Advertisement

Saturday Night Live's ISIS commercial parody ignites debate

A provocative Saturday Night Live skit about the Islamic State in Iraq and Syria's recruitment of Westerners (especially teenage girls) to fight abroad is causing fierce debate.

The commercial parody, which aired over the weekend, featured guest host Dakota Johnson, who stars in the film adaptation of erotic best-seller Fifty Shades of Grey, as a teenage girl who is saying goodbye to her father.

The audience is led to believe she's leaving for college, and her father is despondent yet understanding of his daughter's next step into adulthood. But then the character's true plan is revealed: "It's just ISIS, dad," Johnson's character says.

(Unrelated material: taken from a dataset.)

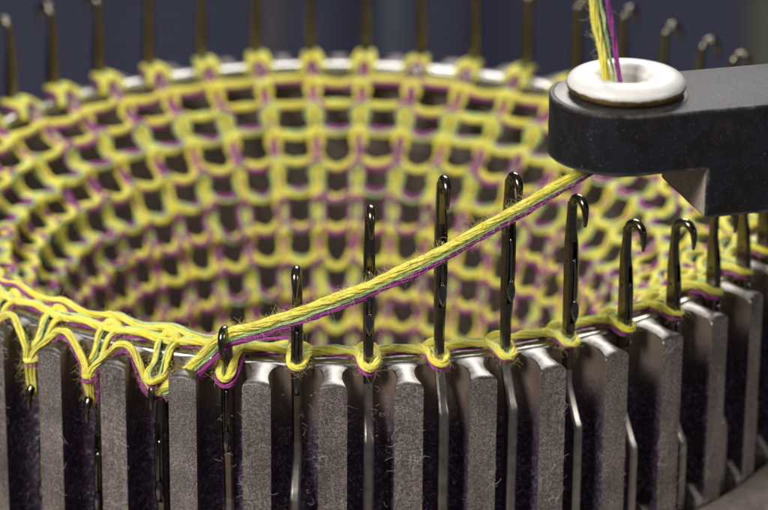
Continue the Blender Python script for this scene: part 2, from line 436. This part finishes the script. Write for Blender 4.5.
# ------------------------------------------------------------------ needles
def needle_parts(root):
    """latch needle in its own frame: y = -radius outward, z = 0 at the top of the hook"""
    rc = 1.0145
    # stem sections: z, centre radius, radial width, thickness, groove depth
    secs = [(-.022, rc, .0155, .0150, 0), (-.05, rc - .001, .0160, .0160, 0), (-.085, rc - .0025, .0190, .0170, 0), (-.108, rc - .001, .0245, .0182, 0), (-.112, rc - .0006, .0255, .0186, .010),
            (-.16, rc + .0018, .030, .019, .013), (-.215, rc + .0022, .0300, .019, .013), (-.255, rc + .0005, .0265, .0188, .012), (-.285, rc - .001, .024, .018, .010), (-.289, rc - .001, .0235, .018, 0),
            (-.33, rc - .003, .0195, .0165, 0), (-.395, rc - .003, .018, .0155, 0), (-.425, rc - .001, .018, .0155, 0), (-.492, rc + .030, .022, .0165, 0), (-.503, rc + .0355, .026, .017, 0), (-.515, rc + .037, .029, .017, 0), (-1.45, rc + .037, .029, .017, 0)]
    mb = MB(); rings = []
    for z, c, w, t, g in secs:
        ro, ri, h, ch, gw = c + w / 2, c - w / 2, t / 2, min(t, w) * .22, .0042
        P = [(gw, ro), (h - ch, ro), (h, ro - ch), (h, ri + ch), (h - ch, ri), (-h + ch, ri), (-h, ri + ch), (-h, ro - ch), (-h + ch, ro), (-gw, ro), (-gw, ro - g - .0002), (gw, ro - g - .0002)]
        rings.append([Vector((x * 1.22, -r, z)) for x, r in P])
    mb.grid(rings[:12])
    mb.build('stem', NEEDLE, root, True, 35)
    mb = MB(); mb.grid(rings[11:]); mb.build('shank', SHANK_LIT, root, True, 35)
    # hook
    path = [Vector((0, -rc, -.045)), Vector((0, -rc, -.03))]
    br = .0245
    for i in range(15):
        a = pi * i / 14
        path.append(Vector((0, -(rc + br - br * cos(a)), -.0085 - br + br * sin(a) * 1.0)))
    e = path[-1]
    path += [e + Vector((0, -.0012, -.010)), e + Vector((0, -.0012, -.020)), e + Vector((0, -.0002, -.029))]
    path = smooth_path(path, .003)
    mb = MB(); tube(mb, path, lambda t: .0094 if t < .60 else .0094 - (.0062) * ((t - .60) / .40) ** 1.3, 12)
    mb.build('hook', NEEDLE, root)
    # latch hanging open along the stem
    y0 = rc + .0150
    lp = [Vector((0, -(y0 - .004), -.145)), Vector((0, -(y0 + .001), -.165)), Vector((0, -(y0 + .0035), -.20)), Vector((0, -(y0 + .005), -.235))]
    mb = MB(); lp = smooth_path(lp, .006)
    tube(mb, lp, lambda t: .0036 - .0005 * t, 8)
    rings = []
    for i in range(11):
        t = i / 10; w = .0015 + .0085 * sin(pi * min(1, t * 1.0)) ** .8 * (1 - .2 * t); d = .0018 + .0035 * sin(pi * t)
        zz = -.232 - .050 * t; yy = y0 + .0045 + .003 * t
        rings.append([Vector((w * cos(a), -(yy + d * sin(a)), zz)) for a in [2 * pi * j / 10 for j in range(10)]])
    mb.grid(rings)
    mb.build('latch', LATCH, root)
    mb = MB()
    rings = [[Vector((x, -(rc + .0015 + .0034 * cos(a)), -.150 + .0034 * sin(a))) for a in [2 * pi * j / 12 for j in range(12)]] for x in (-.0122, .0122)]
    mb.grid(rings); mb.build('rivet', RIVET, root, False)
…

Further in the skit, cast member Taran Killam, who plays Johnson's father, tells the ISIS recruiter to "take good care" of his daughter, to which the ISIS member replies: "Death to America!"

Media columnists had lots to say about the skit – pro and con. And it was a hot topic on social media, where some called it "humorous" and others "horrible."

SNL is no stranger to igniting debate with its sketches — something that Killam clearly supports:

"Proud of this. Freedom to mock is our greatest weapon. Thanks to the writers who asked not to be mentioned by name," Killamsaid on Twitter.

The skit, which was no longer available on YouTube in Canada Monday evening, ran on the heels of two major international stories involving Westerners travelling to the Middle East to join ISIS, including three British schoolgirls and three men from the U.S., who were arrested on charges of plotting to travel to Syria to join ISIS and wage war against the U.S.